▶ **Task to complete**
Your task is to filter the data below down to the lines holding "Blender".

▶ **Data supplied**

--- BEGIN ---

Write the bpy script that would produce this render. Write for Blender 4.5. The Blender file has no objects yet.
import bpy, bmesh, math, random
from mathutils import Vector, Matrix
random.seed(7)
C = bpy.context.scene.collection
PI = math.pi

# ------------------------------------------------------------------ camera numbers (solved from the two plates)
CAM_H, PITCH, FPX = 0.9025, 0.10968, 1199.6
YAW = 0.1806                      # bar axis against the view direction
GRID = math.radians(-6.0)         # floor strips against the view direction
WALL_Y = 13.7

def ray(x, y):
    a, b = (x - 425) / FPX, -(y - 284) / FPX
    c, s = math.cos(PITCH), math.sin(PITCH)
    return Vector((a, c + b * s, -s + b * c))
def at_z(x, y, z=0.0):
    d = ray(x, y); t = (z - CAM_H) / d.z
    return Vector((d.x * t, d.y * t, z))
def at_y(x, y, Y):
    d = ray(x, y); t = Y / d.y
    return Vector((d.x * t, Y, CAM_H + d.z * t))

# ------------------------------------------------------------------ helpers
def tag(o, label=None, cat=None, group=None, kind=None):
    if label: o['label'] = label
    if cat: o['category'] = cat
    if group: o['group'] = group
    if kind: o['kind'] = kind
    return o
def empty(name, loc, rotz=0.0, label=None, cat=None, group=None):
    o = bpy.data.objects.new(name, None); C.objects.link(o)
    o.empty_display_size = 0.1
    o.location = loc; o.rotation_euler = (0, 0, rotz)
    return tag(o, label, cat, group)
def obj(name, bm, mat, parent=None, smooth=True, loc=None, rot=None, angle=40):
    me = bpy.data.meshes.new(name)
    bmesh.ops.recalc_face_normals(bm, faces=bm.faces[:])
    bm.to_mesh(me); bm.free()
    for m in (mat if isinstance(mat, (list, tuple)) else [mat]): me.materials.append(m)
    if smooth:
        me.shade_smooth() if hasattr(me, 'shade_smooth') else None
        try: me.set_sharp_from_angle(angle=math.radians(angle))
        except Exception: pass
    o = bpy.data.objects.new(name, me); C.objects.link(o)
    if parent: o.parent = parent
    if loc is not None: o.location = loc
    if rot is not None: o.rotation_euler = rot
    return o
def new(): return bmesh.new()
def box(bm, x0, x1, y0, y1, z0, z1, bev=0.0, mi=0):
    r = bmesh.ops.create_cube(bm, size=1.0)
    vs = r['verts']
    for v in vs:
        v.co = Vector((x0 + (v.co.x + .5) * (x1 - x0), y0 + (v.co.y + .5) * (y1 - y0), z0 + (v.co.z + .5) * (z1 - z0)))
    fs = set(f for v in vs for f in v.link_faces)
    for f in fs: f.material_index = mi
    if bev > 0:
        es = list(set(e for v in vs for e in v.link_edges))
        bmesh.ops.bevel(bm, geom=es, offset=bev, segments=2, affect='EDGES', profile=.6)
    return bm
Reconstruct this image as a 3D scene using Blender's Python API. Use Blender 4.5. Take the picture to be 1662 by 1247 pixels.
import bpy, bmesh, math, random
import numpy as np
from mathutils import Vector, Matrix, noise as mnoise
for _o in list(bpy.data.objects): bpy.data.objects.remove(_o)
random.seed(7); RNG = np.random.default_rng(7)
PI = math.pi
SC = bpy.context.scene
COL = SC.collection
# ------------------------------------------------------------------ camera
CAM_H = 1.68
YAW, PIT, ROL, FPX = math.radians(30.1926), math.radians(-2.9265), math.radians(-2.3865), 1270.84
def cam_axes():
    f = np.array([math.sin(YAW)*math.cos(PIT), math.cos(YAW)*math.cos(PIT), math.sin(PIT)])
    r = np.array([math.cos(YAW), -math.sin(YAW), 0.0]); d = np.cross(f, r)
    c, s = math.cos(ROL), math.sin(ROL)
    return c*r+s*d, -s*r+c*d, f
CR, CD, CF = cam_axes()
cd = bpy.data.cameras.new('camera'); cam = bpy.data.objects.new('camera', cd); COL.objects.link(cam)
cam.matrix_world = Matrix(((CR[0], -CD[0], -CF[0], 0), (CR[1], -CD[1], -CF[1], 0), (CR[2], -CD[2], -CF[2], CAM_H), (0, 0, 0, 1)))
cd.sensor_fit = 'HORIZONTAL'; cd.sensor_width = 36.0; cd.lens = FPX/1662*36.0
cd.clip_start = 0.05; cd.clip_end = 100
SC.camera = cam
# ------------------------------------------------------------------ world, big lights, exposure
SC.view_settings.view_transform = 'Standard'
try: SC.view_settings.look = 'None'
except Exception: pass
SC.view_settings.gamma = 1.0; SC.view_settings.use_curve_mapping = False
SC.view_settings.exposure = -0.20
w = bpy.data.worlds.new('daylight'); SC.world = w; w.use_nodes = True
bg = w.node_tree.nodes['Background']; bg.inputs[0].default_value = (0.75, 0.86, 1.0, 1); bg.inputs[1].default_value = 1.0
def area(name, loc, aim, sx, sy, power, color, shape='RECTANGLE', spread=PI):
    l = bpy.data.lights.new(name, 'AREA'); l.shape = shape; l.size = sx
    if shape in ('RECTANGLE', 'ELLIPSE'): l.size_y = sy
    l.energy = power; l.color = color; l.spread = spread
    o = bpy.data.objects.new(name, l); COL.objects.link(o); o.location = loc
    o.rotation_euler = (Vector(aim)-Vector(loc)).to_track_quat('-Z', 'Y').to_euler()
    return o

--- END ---

▶ **Task answer**
Write the bpy script that would produce this render. Write for Blender 4.5. The Blender file has no objects yet.
Reconstruct this image as a 3D scene using Blender's Python API. Use Blender 4.5. Take the picture to be 1662 by 1247 pixels.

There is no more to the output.